_WHAT IS NEEDED_: Return all of the entries exactly, with nothing added or left out.

(Scene modeling code data)

** Begin **

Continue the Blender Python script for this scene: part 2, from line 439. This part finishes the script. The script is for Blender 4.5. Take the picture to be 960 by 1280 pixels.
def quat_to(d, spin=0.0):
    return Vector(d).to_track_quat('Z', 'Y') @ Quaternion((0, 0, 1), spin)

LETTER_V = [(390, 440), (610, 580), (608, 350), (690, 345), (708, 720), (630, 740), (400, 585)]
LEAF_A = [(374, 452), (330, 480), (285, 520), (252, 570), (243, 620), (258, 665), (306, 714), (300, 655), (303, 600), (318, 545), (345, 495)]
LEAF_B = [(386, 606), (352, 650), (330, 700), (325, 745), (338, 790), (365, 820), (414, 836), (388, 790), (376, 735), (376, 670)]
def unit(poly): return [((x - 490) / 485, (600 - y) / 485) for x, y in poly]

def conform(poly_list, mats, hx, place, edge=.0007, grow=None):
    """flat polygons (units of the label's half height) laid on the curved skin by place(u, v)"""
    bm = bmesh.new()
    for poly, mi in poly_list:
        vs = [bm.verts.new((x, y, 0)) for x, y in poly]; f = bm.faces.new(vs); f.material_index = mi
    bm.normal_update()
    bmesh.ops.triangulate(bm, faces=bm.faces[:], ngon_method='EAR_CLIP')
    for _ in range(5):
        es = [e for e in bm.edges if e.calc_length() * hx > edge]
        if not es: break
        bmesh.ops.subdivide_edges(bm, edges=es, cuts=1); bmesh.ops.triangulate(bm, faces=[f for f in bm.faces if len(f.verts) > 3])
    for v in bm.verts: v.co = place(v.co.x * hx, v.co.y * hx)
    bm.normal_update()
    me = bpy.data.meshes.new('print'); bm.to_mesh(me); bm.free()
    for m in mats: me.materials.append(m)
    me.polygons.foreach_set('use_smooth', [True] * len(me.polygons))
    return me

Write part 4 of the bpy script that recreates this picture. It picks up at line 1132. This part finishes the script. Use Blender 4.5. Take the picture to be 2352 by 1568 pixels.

** End **

_CORRECT RESULT_:
Continue the Blender Python script for this scene: part 2, from line 439. This part finishes the script. The script is for Blender 4.5. Take the picture to be 960 by 1280 pixels.
def quat_to(d, spin=0.0):
    return Vector(d).to_track_quat('Z', 'Y') @ Quaternion((0, 0, 1), spin)

LETTER_V = [(390, 440), (610, 580), (608, 350), (690, 345), (708, 720), (630, 740), (400, 585)]
LEAF_A = [(374, 452), (330, 480), (285, 520), (252, 570), (243, 620), (258, 665), (306, 714), (300, 655), (303, 600), (318, 545), (345, 495)]
LEAF_B = [(386, 606), (352, 650), (330, 700), (325, 745), (338, 790), (365, 820), (414, 836), (388, 790), (376, 735), (376, 670)]
def unit(poly): return [((x - 490) / 485, (600 - y) / 485) for x, y in poly]

def conform(poly_list, mats, hx, place, edge=.0007, grow=None):
    """flat polygons (units of the label's half height) laid on the curved skin by place(u, v)"""
    bm = bmesh.new()
    for poly, mi in poly_list:
        vs = [bm.verts.new((x, y, 0)) for x, y in poly]; f = bm.faces.new(vs); f.material_index = mi
    bm.normal_update()
    bmesh.ops.triangulate(bm, faces=bm.faces[:], ngon_method='EAR_CLIP')
    for _ in range(5):
        es = [e for e in bm.edges if e.calc_length() * hx > edge]
        if not es: break
        bmesh.ops.subdivide_edges(bm, edges=es, cuts=1); bmesh.ops.triangulate(bm, faces=[f for f in bm.faces if len(f.verts) > 3])
    for v in bm.verts: v.co = place(v.co.x * hx, v.co.y * hx)
    bm.normal_update()
    me = bpy.data.meshes.new('print'); bm.to_mesh(me); bm.free()
    for m in mats: me.materials.append(m)
    me.polygons.foreach_set('use_smooth', [True] * len(me.polygons))
    return me

Write part 4 of the bpy script that recreates this picture. It picks up at line 1132. This part finishes the script. Use Blender 4.5. Take the picture to be 2352 by 1568 pixels.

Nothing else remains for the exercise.